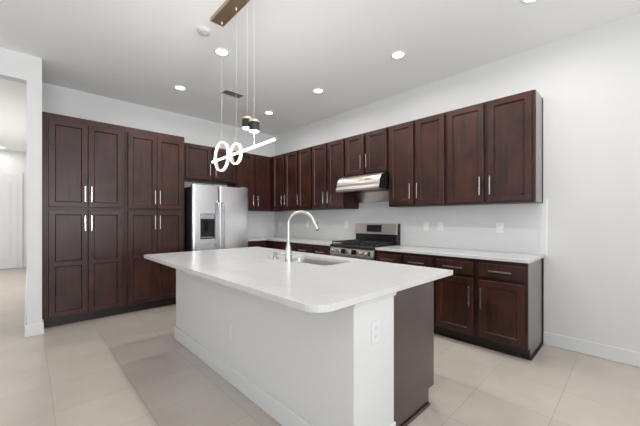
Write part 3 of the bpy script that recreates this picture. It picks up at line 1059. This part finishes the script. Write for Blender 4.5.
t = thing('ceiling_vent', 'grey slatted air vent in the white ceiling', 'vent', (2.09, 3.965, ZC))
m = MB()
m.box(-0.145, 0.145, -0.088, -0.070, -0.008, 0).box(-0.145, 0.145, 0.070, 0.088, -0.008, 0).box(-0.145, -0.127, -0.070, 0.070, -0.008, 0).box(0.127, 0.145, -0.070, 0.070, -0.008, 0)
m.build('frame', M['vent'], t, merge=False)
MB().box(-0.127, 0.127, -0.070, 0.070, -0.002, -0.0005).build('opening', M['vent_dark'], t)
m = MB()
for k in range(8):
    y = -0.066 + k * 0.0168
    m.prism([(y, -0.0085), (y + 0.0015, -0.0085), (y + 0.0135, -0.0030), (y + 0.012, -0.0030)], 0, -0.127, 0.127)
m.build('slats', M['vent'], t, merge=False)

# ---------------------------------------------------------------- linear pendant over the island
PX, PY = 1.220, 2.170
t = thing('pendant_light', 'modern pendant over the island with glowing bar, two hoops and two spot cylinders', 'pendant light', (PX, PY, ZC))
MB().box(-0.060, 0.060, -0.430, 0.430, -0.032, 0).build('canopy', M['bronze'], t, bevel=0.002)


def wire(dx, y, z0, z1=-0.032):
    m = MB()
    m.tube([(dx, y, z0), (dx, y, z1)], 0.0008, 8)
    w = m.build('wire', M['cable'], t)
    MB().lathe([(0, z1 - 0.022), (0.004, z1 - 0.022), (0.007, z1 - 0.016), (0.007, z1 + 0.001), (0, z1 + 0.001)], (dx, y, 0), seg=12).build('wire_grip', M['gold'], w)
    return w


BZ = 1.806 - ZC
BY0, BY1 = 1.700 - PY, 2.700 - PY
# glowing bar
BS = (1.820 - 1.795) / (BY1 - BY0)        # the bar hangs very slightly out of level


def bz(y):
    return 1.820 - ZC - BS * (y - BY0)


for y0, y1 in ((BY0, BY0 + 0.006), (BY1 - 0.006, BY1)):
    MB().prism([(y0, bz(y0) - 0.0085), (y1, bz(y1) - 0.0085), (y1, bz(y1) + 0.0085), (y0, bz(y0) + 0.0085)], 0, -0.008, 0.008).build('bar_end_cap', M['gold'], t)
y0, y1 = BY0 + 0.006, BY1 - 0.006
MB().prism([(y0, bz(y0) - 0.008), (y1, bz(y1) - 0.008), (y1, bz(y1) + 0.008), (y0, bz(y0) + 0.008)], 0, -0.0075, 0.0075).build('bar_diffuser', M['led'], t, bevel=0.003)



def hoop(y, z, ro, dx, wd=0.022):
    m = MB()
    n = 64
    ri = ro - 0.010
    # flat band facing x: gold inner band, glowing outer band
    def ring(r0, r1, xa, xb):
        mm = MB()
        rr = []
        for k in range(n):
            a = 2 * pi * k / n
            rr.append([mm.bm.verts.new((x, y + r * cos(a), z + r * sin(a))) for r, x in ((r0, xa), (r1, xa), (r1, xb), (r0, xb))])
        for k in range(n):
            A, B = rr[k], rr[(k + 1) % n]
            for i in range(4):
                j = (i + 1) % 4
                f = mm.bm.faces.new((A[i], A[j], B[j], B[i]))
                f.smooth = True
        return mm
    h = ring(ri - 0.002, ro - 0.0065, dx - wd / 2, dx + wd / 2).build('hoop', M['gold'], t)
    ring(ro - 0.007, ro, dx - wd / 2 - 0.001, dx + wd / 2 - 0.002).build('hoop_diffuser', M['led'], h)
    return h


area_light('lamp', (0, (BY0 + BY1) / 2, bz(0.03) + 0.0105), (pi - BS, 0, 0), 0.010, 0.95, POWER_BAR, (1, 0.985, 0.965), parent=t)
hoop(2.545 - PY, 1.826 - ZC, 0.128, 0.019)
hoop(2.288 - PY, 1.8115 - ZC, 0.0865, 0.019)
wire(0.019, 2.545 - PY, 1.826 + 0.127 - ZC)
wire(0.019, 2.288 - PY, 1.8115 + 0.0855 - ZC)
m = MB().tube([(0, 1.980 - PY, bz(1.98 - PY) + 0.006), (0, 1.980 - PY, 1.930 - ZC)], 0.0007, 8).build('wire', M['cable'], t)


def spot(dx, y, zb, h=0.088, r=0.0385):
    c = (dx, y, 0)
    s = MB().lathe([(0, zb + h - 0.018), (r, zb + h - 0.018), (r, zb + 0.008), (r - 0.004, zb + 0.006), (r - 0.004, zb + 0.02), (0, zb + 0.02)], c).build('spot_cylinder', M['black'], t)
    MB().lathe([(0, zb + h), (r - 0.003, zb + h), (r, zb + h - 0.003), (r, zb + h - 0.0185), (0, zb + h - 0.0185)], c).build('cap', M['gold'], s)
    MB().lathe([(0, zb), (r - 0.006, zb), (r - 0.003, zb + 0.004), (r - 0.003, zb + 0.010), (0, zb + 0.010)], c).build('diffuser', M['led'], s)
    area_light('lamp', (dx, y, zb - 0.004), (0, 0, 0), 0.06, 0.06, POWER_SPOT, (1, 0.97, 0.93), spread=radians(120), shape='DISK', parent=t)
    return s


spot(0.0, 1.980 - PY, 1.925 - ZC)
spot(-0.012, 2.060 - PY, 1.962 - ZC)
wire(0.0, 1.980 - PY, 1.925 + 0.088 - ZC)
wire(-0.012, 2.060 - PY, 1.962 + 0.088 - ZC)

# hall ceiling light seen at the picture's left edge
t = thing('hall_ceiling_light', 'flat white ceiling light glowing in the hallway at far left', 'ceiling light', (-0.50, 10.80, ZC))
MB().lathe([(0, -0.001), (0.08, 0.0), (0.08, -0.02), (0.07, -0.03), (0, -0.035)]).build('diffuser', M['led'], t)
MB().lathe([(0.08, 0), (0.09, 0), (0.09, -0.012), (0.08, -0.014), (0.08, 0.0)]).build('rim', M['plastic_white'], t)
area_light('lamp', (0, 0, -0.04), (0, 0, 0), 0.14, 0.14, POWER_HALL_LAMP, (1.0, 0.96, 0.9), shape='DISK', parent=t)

################

# [WORK TO BE COMPLETED]
Except for the pictures, copy the material above exactly.

# [RESPONSE TO THIS TASK]
Write part 3 of the bpy script that recreates this picture. It picks up at line 1059. This part finishes the script. Write for Blender 4.5.
t = thing('ceiling_vent', 'grey slatted air vent in the white ceiling', 'vent', (2.09, 3.965, ZC))
m = MB()
m.box(-0.145, 0.145, -0.088, -0.070, -0.008, 0).box(-0.145, 0.145, 0.070, 0.088, -0.008, 0).box(-0.145, -0.127, -0.070, 0.070, -0.008, 0).box(0.127, 0.145, -0.070, 0.070, -0.008, 0)
m.build('frame', M['vent'], t, merge=False)
MB().box(-0.127, 0.127, -0.070, 0.070, -0.002, -0.0005).build('opening', M['vent_dark'], t)
m = MB()
for k in range(8):
    y = -0.066 + k * 0.0168
    m.prism([(y, -0.0085), (y + 0.0015, -0.0085), (y + 0.0135, -0.0030), (y + 0.012, -0.0030)], 0, -0.127, 0.127)
m.build('slats', M['vent'], t, merge=False)

# ---------------------------------------------------------------- linear pendant over the island
PX, PY = 1.220, 2.170
t = thing('pendant_light', 'modern pendant over the island with glowing bar, two hoops and two spot cylinders', 'pendant light', (PX, PY, ZC))
MB().box(-0.060, 0.060, -0.430, 0.430, -0.032, 0).build('canopy', M['bronze'], t, bevel=0.002)


def wire(dx, y, z0, z1=-0.032):
    m = MB()
    m.tube([(dx, y, z0), (dx, y, z1)], 0.0008, 8)
    w = m.build('wire', M['cable'], t)
    MB().lathe([(0, z1 - 0.022), (0.004, z1 - 0.022), (0.007, z1 - 0.016), (0.007, z1 + 0.001), (0, z1 + 0.001)], (dx, y, 0), seg=12).build('wire_grip', M['gold'], w)
    return w


BZ = 1.806 - ZC
BY0, BY1 = 1.700 - PY, 2.700 - PY
# glowing bar
BS = (1.820 - 1.795) / (BY1 - BY0)        # the bar hangs very slightly out of level


def bz(y):
    return 1.820 - ZC - BS * (y - BY0)


for y0, y1 in ((BY0, BY0 + 0.006), (BY1 - 0.006, BY1)):
    MB().prism([(y0, bz(y0) - 0.0085), (y1, bz(y1) - 0.0085), (y1, bz(y1) + 0.0085), (y0, bz(y0) + 0.0085)], 0, -0.008, 0.008).build('bar_end_cap', M['gold'], t)
y0, y1 = BY0 + 0.006, BY1 - 0.006
MB().prism([(y0, bz(y0) - 0.008), (y1, bz(y1) - 0.008), (y1, bz(y1) + 0.008), (y0, bz(y0) + 0.008)], 0, -0.0075, 0.0075).build('bar_diffuser', M['led'], t, bevel=0.003)



def hoop(y, z, ro, dx, wd=0.022):
    m = MB()
    n = 64
    ri = ro - 0.010
    # flat band facing x: gold inner band, glowing outer band
    def ring(r0, r1, xa, xb):
        mm = MB()
        rr = []
        for k in range(n):
            a = 2 * pi * k / n
            rr.append([mm.bm.verts.new((x, y + r * cos(a), z + r * sin(a))) for r, x in ((r0, xa), (r1, xa), (r1, xb), (r0, xb))])
        for k in range(n):
            A, B = rr[k], rr[(k + 1) % n]
            for i in range(4):
                j = (i + 1) % 4
                f = mm.bm.faces.new((A[i], A[j], B[j], B[i]))
                f.smooth = True
        return mm
    h = ring(ri - 0.002, ro - 0.0065, dx - wd / 2, dx + wd / 2).build('hoop', M['gold'], t)
    ring(ro - 0.007, ro, dx - wd / 2 - 0.001, dx + wd / 2 - 0.002).build('hoop_diffuser', M['led'], h)
    return h


area_light('lamp', (0, (BY0 + BY1) / 2, bz(0.03) + 0.0105), (pi - BS, 0, 0), 0.010, 0.95, POWER_BAR, (1, 0.985, 0.965), parent=t)
hoop(2.545 - PY, 1.826 - ZC, 0.128, 0.019)
hoop(2.288 - PY, 1.8115 - ZC, 0.0865, 0.019)
wire(0.019, 2.545 - PY, 1.826 + 0.127 - ZC)
wire(0.019, 2.288 - PY, 1.8115 + 0.0855 - ZC)
m = MB().tube([(0, 1.980 - PY, bz(1.98 - PY) + 0.006), (0, 1.980 - PY, 1.930 - ZC)], 0.0007, 8).build('wire', M['cable'], t)


def spot(dx, y, zb, h=0.088, r=0.0385):
    c = (dx, y, 0)
    s = MB().lathe([(0, zb + h - 0.018), (r, zb + h - 0.018), (r, zb + 0.008), (r - 0.004, zb + 0.006), (r - 0.004, zb + 0.02), (0, zb + 0.02)], c).build('spot_cylinder', M['black'], t)
    MB().lathe([(0, zb + h), (r - 0.003, zb + h), (r, zb + h - 0.003), (r, zb + h - 0.0185), (0, zb + h - 0.0185)], c).build('cap', M['gold'], s)
    MB().lathe([(0, zb), (r - 0.006, zb), (r - 0.003, zb + 0.004), (r - 0.003, zb + 0.010), (0, zb + 0.010)], c).build('diffuser', M['led'], s)
    area_light('lamp', (dx, y, zb - 0.004), (0, 0, 0), 0.06, 0.06, POWER_SPOT, (1, 0.97, 0.93), spread=radians(120), shape='DISK', parent=t)
    return s


spot(0.0, 1.980 - PY, 1.925 - ZC)
spot(-0.012, 2.060 - PY, 1.962 - ZC)
wire(0.0, 1.980 - PY, 1.925 + 0.088 - ZC)
wire(-0.012, 2.060 - PY, 1.962 + 0.088 - ZC)

# hall ceiling light seen at the picture's left edge
t = thing('hall_ceiling_light', 'flat white ceiling light glowing in the hallway at far left', 'ceiling light', (-0.50, 10.80, ZC))
MB().lathe([(0, -0.001), (0.08, 0.0), (0.08, -0.02), (0.07, -0.03), (0, -0.035)]).build('diffuser', M['led'], t)
MB().lathe([(0.08, 0), (0.09, 0), (0.09, -0.012), (0.08, -0.014), (0.08, 0.0)]).build('rim', M['plastic_white'], t)
area_light('lamp', (0, 0, -0.04), (0, 0, 0), 0.14, 0.14, POWER_HALL_LAMP, (1.0, 0.96, 0.9), shape='DISK', parent=t)